►

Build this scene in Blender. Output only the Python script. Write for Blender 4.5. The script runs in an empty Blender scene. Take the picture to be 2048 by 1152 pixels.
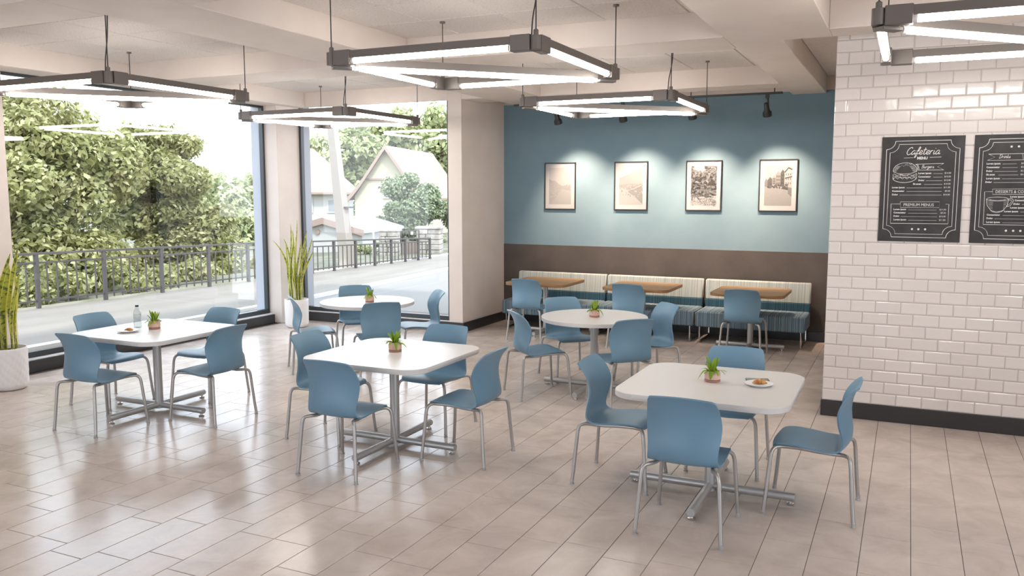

◄
►

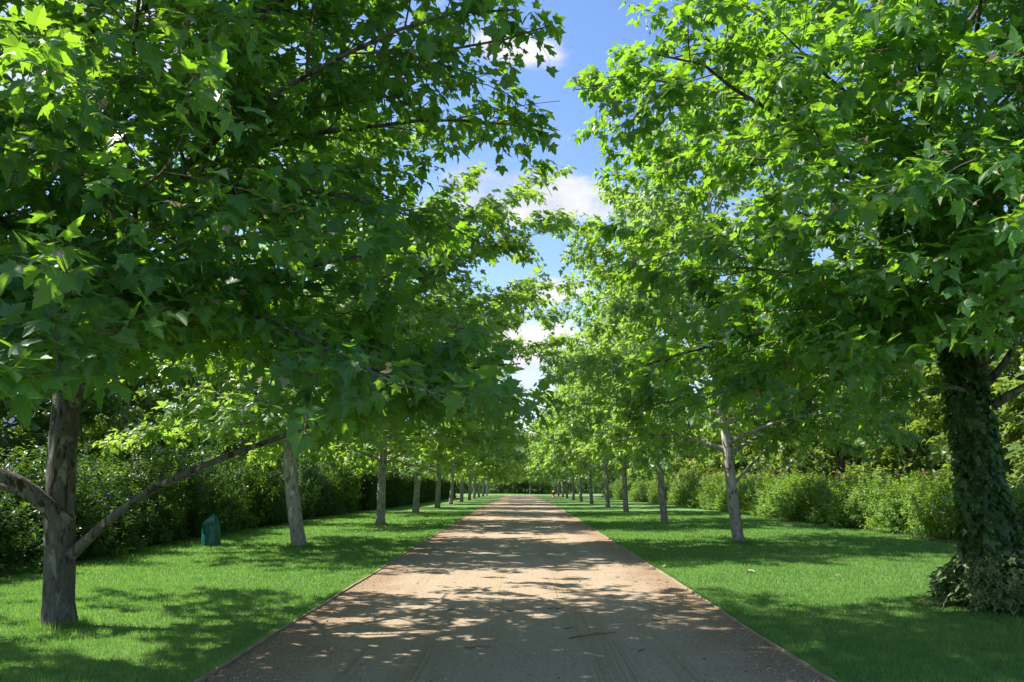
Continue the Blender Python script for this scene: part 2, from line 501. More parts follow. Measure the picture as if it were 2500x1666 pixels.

◄
►

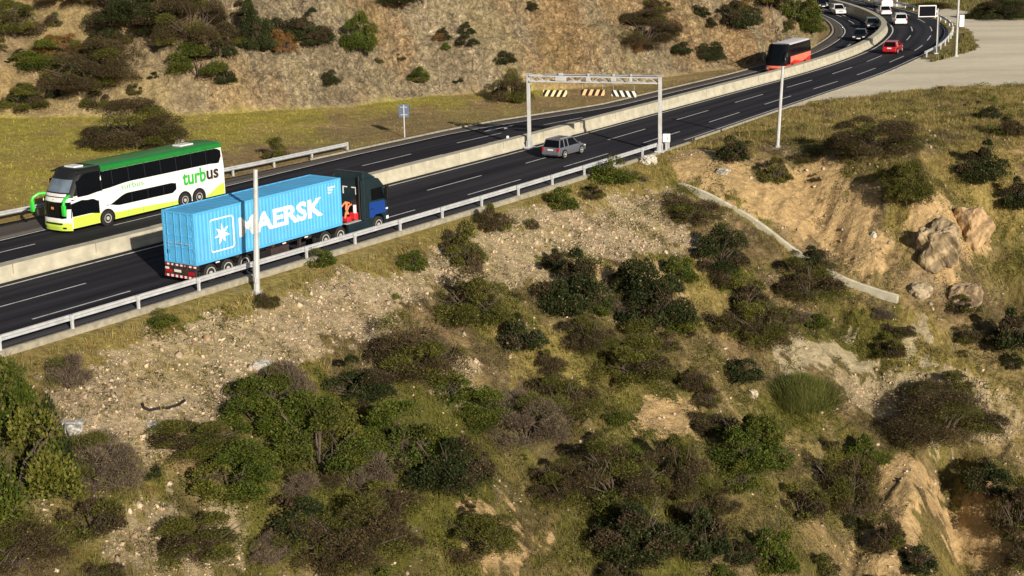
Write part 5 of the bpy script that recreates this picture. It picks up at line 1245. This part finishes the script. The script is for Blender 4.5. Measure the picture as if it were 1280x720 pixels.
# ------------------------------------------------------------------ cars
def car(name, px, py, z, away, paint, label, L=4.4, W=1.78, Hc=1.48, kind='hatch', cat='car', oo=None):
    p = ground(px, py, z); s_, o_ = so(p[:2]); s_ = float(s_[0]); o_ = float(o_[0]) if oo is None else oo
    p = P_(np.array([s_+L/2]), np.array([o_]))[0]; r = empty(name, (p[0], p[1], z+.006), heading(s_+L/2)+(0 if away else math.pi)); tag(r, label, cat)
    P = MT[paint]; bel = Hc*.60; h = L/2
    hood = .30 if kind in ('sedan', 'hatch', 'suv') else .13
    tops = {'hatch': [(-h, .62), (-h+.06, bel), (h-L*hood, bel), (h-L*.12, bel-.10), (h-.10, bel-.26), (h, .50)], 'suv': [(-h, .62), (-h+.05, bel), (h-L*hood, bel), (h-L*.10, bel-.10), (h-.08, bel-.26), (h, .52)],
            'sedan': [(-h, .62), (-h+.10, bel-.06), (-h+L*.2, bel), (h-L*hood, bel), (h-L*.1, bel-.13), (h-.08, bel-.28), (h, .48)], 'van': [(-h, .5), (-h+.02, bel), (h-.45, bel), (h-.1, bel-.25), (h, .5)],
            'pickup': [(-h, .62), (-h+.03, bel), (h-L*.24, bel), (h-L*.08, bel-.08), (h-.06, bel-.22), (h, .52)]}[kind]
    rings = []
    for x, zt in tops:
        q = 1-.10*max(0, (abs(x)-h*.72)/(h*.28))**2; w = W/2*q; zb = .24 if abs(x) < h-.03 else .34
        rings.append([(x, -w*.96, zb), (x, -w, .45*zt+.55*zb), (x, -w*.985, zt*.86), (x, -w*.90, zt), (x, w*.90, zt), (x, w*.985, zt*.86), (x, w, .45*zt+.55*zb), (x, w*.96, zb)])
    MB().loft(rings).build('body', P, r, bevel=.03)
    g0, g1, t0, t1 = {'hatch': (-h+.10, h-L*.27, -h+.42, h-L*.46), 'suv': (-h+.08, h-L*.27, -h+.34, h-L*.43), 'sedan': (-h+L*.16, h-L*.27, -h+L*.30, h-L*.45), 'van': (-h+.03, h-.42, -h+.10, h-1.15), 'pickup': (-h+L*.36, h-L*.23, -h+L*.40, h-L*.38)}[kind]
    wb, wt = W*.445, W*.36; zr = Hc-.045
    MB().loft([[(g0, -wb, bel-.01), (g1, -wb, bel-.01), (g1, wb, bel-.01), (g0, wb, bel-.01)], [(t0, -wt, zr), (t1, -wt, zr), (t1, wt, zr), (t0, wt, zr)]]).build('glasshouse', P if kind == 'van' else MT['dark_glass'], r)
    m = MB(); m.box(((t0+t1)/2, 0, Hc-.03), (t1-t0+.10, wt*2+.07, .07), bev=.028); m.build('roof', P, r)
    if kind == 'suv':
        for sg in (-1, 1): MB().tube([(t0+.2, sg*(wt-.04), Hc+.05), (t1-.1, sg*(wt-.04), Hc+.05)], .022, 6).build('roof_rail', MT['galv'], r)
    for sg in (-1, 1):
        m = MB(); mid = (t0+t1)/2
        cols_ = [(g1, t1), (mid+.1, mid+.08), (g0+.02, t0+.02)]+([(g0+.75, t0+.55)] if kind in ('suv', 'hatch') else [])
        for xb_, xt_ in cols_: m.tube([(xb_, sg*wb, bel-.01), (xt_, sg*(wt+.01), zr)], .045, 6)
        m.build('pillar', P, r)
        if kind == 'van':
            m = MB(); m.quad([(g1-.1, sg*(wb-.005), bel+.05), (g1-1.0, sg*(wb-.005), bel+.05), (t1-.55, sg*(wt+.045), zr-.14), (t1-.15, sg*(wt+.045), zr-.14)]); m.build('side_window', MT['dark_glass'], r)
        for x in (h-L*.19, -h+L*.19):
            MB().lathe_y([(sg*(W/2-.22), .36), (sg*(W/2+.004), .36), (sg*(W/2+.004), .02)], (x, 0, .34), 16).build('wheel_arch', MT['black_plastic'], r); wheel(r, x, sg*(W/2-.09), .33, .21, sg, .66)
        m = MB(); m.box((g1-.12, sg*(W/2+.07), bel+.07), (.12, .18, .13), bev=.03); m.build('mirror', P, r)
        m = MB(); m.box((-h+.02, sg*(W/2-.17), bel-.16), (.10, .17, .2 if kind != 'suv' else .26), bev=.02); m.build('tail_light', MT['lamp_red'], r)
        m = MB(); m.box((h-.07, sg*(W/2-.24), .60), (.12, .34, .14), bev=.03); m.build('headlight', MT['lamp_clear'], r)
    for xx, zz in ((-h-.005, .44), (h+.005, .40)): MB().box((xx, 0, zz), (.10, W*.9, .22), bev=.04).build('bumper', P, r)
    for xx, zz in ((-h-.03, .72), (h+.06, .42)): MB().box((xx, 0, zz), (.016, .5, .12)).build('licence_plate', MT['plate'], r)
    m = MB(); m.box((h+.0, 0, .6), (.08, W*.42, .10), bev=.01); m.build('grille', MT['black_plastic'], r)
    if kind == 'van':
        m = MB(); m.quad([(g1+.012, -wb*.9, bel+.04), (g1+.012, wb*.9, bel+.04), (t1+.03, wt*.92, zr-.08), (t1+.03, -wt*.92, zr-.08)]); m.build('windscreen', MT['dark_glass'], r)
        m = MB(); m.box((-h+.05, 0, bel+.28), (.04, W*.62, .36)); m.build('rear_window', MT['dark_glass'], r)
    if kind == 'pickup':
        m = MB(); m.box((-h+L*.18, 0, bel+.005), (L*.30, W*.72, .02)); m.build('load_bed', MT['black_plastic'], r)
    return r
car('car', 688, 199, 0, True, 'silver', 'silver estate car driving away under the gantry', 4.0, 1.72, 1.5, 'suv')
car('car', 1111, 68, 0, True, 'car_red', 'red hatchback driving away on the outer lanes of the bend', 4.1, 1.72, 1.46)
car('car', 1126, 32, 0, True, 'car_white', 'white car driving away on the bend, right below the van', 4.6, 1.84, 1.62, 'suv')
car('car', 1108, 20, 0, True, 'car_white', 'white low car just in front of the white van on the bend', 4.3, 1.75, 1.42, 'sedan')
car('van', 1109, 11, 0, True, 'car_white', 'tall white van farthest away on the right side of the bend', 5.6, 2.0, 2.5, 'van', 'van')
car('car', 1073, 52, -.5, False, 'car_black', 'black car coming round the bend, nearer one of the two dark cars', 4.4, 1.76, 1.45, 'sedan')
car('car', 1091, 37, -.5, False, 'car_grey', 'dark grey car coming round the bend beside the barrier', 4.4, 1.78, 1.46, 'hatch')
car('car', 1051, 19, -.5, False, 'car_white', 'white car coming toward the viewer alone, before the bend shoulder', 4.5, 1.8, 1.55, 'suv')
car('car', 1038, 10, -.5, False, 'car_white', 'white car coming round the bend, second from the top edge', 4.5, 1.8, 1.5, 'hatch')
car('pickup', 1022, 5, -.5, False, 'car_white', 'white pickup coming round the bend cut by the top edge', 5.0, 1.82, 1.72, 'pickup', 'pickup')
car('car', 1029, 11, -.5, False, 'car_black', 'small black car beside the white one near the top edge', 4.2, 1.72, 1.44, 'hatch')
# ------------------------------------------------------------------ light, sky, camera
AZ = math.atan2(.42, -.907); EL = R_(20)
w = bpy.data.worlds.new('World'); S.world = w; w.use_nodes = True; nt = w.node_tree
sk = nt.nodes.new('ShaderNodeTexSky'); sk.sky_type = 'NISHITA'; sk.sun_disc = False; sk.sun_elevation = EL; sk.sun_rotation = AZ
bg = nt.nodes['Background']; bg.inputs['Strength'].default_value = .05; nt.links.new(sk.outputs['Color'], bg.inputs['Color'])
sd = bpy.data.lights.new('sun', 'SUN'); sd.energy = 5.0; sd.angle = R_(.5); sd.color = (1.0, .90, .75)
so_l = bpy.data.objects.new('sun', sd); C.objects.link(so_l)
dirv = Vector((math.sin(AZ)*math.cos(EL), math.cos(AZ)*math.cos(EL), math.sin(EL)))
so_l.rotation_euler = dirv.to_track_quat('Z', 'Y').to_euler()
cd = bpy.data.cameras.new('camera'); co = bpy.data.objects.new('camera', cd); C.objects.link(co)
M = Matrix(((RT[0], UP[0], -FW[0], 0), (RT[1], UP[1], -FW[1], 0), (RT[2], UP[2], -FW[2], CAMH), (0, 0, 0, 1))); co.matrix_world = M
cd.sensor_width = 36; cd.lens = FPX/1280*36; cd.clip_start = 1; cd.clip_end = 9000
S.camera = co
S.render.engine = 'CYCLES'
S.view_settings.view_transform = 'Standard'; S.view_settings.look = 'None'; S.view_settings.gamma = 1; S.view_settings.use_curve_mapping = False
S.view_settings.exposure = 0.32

◄

• Job: Pick out and copy the lines of the entries that hold the string "Python".

• Solution to this task:
Build this scene in Blender. Output only the Python script. Write for Blender 4.5. The script runs in an empty Blender scene. Take the picture to be 2048 by 1152 pixels.
Continue the Blender Python script for this scene: part 2, from line 501. More parts follow. Measure the picture as if it were 2500x1666 pixels.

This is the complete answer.